Goal - In the material below, please retype the lines from the very first through the one with "col = scene.collection", exactly and without pictures.

Stored data -
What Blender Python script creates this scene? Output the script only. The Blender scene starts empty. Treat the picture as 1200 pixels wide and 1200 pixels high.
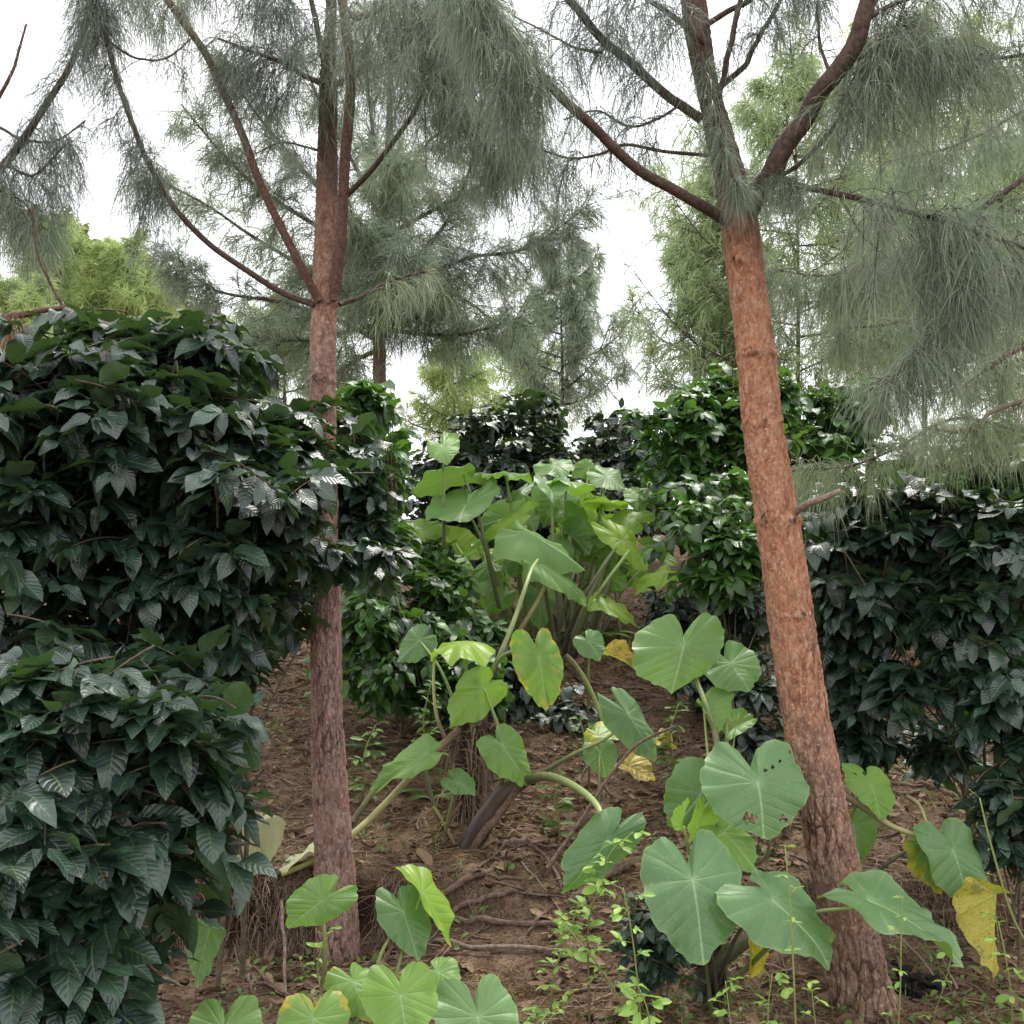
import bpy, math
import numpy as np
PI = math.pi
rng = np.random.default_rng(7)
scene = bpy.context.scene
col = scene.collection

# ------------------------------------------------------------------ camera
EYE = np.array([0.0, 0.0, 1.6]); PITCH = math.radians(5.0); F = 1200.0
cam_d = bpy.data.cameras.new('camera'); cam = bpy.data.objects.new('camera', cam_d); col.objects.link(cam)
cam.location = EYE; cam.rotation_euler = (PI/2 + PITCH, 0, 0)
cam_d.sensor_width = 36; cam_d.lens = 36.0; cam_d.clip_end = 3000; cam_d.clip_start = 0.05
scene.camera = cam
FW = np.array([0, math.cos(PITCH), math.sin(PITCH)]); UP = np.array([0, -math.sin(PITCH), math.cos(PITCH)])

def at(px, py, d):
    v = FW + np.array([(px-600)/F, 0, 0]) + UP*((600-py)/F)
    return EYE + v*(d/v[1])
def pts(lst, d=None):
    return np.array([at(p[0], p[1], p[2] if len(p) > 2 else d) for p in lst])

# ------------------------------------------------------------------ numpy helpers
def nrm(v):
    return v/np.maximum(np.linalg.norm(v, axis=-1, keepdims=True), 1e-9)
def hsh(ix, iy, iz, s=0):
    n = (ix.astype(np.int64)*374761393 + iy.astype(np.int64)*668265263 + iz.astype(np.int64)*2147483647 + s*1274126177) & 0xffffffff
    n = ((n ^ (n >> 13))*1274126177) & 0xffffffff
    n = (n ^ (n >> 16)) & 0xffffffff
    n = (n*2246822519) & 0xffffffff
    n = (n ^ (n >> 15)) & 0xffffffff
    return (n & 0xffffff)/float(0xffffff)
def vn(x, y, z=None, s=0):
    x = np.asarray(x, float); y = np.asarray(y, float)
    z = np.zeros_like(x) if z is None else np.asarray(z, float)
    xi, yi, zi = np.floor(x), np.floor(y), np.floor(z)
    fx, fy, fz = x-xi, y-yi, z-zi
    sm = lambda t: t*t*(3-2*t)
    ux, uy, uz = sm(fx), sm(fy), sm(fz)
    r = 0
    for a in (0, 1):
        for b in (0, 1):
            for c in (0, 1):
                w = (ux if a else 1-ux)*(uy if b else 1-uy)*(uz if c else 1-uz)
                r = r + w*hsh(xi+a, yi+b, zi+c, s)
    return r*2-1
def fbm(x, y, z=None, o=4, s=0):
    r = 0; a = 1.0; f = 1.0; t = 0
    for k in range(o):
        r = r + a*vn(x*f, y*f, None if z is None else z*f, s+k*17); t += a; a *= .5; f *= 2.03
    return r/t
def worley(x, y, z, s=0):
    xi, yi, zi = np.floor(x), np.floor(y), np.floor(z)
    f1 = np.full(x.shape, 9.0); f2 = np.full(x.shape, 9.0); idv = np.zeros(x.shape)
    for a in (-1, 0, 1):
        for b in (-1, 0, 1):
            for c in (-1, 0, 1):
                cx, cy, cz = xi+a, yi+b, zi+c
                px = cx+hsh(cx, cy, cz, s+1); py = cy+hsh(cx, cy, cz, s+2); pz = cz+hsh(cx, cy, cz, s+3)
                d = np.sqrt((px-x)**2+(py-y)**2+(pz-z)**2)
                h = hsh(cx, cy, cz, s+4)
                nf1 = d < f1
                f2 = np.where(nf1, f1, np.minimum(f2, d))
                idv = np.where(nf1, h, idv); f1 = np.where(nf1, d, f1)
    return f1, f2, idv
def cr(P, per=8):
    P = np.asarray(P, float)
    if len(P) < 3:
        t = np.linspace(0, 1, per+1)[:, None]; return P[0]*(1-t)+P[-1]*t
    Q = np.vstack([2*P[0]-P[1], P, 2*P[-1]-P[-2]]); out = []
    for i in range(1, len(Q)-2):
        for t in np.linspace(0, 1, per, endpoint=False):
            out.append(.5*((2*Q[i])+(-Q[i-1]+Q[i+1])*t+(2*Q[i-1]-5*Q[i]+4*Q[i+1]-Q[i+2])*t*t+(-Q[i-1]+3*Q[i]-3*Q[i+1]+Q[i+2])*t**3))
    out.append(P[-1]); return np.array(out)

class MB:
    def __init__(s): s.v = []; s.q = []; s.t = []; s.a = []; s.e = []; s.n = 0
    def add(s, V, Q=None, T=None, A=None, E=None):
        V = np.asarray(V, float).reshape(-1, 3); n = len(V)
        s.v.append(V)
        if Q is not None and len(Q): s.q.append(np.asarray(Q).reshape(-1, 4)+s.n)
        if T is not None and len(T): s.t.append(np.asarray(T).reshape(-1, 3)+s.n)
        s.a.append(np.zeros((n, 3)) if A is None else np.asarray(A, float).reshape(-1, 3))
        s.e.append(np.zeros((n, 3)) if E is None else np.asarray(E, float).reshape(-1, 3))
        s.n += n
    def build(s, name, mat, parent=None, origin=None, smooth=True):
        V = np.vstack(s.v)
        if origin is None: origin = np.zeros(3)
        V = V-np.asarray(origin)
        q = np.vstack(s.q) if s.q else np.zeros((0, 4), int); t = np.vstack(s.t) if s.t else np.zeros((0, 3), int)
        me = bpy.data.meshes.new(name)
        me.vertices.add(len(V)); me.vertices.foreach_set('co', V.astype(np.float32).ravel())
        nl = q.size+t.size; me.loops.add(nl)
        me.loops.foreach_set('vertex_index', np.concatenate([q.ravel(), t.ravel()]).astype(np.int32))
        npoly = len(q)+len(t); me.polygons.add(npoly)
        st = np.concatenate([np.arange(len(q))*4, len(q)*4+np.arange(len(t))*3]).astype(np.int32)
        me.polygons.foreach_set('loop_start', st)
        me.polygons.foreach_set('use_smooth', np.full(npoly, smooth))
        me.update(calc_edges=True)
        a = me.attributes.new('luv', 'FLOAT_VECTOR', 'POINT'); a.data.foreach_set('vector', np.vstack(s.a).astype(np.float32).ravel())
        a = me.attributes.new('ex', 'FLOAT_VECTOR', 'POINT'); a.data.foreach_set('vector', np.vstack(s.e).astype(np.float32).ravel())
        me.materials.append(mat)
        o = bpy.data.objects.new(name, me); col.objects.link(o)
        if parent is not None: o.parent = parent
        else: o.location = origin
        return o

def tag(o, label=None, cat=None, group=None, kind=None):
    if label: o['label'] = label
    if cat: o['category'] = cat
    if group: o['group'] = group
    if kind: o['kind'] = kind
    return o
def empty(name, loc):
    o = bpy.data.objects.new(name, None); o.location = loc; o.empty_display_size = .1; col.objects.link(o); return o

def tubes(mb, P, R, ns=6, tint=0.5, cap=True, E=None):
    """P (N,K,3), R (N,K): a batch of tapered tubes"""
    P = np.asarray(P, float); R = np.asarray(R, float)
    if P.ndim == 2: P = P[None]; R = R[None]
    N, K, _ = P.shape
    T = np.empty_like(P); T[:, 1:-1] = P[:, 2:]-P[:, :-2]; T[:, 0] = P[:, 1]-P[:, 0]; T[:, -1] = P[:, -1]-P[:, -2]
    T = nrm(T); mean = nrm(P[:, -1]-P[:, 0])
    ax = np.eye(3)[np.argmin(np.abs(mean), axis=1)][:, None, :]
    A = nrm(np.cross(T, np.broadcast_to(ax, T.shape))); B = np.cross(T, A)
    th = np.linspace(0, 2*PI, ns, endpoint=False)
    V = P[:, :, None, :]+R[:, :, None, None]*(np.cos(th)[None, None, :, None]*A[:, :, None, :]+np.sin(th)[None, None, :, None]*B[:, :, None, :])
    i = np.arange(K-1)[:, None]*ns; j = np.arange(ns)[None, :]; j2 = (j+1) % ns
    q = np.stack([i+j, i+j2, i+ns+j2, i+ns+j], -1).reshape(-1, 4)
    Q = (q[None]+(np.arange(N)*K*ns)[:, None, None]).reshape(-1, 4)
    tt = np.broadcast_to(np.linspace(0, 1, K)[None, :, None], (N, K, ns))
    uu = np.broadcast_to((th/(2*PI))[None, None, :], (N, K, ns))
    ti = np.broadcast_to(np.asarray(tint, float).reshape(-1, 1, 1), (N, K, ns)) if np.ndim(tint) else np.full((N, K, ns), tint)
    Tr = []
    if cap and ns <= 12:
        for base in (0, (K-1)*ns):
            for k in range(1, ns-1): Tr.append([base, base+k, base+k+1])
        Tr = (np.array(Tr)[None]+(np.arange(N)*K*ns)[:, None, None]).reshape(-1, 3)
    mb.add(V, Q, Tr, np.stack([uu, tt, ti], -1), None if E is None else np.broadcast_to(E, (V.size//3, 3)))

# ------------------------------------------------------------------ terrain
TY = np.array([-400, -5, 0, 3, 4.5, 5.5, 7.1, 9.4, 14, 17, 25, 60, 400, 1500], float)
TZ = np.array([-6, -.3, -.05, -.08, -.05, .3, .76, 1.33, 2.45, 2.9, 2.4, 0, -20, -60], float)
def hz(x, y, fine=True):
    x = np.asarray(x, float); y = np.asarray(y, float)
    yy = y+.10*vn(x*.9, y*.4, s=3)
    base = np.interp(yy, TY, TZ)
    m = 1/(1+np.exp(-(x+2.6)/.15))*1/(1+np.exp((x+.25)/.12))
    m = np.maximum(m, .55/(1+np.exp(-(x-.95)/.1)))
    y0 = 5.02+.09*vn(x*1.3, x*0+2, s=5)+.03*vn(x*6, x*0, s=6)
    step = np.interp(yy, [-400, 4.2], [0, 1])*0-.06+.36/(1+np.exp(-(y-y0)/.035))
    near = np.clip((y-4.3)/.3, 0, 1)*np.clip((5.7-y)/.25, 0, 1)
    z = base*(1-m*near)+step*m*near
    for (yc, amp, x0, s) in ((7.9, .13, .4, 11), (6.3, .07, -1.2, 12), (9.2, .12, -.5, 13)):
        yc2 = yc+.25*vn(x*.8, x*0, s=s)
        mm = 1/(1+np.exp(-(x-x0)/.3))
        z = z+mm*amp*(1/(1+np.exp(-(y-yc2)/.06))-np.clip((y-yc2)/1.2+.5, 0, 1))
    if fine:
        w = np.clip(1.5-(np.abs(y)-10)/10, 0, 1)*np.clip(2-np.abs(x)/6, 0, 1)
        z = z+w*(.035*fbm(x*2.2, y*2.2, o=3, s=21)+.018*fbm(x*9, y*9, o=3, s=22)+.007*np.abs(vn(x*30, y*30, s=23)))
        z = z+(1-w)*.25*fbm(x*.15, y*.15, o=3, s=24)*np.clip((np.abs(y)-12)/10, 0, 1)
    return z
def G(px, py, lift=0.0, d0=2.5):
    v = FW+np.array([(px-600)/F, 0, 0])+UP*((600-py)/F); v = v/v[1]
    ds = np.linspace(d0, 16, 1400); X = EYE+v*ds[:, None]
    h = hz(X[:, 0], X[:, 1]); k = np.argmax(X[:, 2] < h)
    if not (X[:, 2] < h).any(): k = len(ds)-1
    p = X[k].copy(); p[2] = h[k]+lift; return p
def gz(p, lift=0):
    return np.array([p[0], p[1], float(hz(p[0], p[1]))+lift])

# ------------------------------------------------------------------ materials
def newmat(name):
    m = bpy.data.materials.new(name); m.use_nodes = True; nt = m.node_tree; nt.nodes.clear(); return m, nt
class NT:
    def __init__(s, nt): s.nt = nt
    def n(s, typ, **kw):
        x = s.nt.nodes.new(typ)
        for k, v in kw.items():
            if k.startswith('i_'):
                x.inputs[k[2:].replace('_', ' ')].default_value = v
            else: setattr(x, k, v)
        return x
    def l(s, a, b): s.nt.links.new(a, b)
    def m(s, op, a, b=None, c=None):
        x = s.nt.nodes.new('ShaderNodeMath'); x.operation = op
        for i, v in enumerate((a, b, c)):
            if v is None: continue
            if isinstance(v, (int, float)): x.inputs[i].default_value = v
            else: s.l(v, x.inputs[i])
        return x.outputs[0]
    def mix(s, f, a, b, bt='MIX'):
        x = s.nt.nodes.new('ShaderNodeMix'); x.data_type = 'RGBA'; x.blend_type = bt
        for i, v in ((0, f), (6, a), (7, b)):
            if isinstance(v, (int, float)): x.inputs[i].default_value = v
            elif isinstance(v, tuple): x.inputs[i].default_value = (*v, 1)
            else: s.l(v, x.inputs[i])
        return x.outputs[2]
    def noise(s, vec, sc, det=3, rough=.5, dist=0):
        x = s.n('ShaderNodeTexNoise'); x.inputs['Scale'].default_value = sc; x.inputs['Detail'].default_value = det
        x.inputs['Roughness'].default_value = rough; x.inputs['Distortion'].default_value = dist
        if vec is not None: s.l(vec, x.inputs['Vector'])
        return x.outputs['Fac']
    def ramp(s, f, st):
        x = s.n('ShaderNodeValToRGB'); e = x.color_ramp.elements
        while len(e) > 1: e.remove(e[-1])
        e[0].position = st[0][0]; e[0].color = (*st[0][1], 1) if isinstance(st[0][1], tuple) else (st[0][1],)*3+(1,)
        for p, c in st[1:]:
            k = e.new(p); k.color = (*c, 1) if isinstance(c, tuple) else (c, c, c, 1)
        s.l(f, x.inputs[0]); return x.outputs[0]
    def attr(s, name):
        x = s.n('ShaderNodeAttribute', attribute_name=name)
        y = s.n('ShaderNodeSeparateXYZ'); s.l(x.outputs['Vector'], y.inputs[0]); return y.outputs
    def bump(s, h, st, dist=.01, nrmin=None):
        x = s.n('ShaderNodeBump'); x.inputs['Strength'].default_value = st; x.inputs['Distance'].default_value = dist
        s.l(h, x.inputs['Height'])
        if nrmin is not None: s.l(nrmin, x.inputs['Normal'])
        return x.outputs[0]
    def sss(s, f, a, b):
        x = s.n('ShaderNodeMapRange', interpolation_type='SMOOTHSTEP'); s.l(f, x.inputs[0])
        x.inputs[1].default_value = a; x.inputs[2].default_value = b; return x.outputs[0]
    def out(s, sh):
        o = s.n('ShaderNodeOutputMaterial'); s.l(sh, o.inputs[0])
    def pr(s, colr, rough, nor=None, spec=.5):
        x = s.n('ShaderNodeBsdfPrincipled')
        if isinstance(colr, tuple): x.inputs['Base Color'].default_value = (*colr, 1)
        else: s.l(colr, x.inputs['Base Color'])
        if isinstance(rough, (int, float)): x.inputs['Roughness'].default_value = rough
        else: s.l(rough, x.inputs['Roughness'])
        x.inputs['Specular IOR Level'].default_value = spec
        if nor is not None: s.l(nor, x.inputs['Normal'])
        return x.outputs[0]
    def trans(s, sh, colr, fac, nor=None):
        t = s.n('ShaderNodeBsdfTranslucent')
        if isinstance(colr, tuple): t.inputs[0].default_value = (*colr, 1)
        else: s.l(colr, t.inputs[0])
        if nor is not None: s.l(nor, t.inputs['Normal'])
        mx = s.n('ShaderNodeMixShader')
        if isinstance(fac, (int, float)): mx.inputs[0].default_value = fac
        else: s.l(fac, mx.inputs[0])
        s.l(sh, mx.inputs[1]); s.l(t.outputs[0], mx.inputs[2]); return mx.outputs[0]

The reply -
What Blender Python script creates this scene? Output the script only. The Blender scene starts empty. Treat the picture as 1200 pixels wide and 1200 pixels high.
import bpy, math
import numpy as np
PI = math.pi
rng = np.random.default_rng(7)
scene = bpy.context.scene
col = scene.collection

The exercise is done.